Physics study at ETH is notoriously hard, but that’s not what you get at CS AFAIK.


Could you enlighten me on something? Do you know why the grading scale has more failing grades than passing?


Nice to see some ETH material here!

Are these slides recorded from the wall or why do they have that "special" look? Feels like some lecture notes from the early 2000.


There are 382 papers if you include the "suggested" in the readings section of this course. Genuinely curious how many students actually read.


Reviewing some of the papers was required as part of the homework assignments. That included about 15 of the most important papers. Additionally I read about 20 more to understand some of the ideas a bit better, but the list is very exhaustive and serves more as a pointer to supplemental material for those interested.


Thank you! I wasn't being snarky if that wasn't clear, I assumed it was something along those lines. I was excited to see/have access to a curated list of work on architecture that exhaustive, having never studied it in university.

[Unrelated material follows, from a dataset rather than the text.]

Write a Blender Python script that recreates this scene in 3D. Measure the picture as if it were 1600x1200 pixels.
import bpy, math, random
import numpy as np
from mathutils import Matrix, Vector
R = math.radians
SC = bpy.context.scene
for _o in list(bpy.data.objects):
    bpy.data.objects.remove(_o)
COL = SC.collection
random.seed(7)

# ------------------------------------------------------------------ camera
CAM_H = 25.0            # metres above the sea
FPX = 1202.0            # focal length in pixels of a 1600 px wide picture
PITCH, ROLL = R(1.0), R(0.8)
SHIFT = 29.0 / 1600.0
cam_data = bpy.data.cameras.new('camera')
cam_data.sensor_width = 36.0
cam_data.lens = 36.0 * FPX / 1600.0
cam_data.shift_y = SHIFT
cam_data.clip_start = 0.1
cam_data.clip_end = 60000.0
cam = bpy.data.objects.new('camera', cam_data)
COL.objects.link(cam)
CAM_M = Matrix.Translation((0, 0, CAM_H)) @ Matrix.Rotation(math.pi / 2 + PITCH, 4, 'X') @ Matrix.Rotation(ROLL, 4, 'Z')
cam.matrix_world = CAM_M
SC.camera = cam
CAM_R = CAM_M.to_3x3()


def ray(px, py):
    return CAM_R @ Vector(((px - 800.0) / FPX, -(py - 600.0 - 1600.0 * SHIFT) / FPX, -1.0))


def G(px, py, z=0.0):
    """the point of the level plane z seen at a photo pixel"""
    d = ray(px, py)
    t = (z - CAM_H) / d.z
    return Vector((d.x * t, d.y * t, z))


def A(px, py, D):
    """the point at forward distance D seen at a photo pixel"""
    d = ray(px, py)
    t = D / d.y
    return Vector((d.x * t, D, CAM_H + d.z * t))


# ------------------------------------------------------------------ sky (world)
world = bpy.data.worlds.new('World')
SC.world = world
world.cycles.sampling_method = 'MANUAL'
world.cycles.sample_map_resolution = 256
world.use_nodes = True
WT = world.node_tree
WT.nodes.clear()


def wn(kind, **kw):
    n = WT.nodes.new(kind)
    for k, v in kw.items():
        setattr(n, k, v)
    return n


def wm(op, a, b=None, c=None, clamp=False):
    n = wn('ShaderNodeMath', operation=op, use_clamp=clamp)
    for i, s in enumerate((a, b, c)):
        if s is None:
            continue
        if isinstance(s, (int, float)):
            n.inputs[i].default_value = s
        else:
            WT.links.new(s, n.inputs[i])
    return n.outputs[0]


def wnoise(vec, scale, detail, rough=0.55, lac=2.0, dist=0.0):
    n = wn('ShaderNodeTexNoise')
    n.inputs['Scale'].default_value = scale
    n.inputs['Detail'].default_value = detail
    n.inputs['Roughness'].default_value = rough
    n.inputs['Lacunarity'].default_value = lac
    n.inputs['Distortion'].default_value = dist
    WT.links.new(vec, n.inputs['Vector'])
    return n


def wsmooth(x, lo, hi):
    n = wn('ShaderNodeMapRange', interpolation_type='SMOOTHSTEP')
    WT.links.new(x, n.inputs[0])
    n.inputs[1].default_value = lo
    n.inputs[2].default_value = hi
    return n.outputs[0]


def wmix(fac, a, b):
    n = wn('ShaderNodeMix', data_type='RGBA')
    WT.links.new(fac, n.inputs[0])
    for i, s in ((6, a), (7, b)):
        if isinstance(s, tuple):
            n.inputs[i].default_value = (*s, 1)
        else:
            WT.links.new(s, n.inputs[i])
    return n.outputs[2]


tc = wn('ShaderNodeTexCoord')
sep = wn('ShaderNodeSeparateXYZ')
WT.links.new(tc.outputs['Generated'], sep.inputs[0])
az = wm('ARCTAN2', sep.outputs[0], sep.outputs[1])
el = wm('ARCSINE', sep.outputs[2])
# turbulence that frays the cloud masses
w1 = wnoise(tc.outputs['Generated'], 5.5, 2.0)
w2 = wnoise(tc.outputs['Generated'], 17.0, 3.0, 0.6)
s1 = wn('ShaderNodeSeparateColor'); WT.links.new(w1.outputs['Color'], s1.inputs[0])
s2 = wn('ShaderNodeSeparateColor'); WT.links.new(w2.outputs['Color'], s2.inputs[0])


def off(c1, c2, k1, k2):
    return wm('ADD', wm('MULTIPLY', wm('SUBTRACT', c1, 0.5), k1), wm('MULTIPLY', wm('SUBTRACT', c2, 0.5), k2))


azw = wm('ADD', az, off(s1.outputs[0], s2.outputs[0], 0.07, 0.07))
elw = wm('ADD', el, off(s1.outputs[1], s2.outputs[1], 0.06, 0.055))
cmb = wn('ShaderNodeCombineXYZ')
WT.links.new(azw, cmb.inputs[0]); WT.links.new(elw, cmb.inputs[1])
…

It seems lecture 27 is not available. Can anybody check that out?

Second question, is this graduate level or undergraduate?

P.S. Thank you so much for providing this.


> Second question, is this graduate level or undergraduate?

The course can be taken as part of a master's degree[1].

[1] http://www.vvz.ethz.ch/Vorlesungsverzeichnis/lerneinheit.vie...


Thank you so much, this is what I looking for ;)


Notably, this is a more advanced view compared to the obligatory course taught during the Bachelor's degree called Systems Programming and Computer Architecture (http://www.vvz.ethz.ch/Vorlesungsverzeichnis/lerneinheit.vie...).


As far as I can recall lecture 27 was mostly exam logistics, course feedback and private discussions about what courses to take and what kind of projects are available within the group. So really no point in having it public..


Thank you so much, so right now I feel relieved I am not missing anything.


Is 2.5 hours per lecture a norm there?


No, that's quite a long one. Usually the slots are 45min plus 10-15min break, and lectures often take 2 adjacent slots. But these are 3 slot lectures.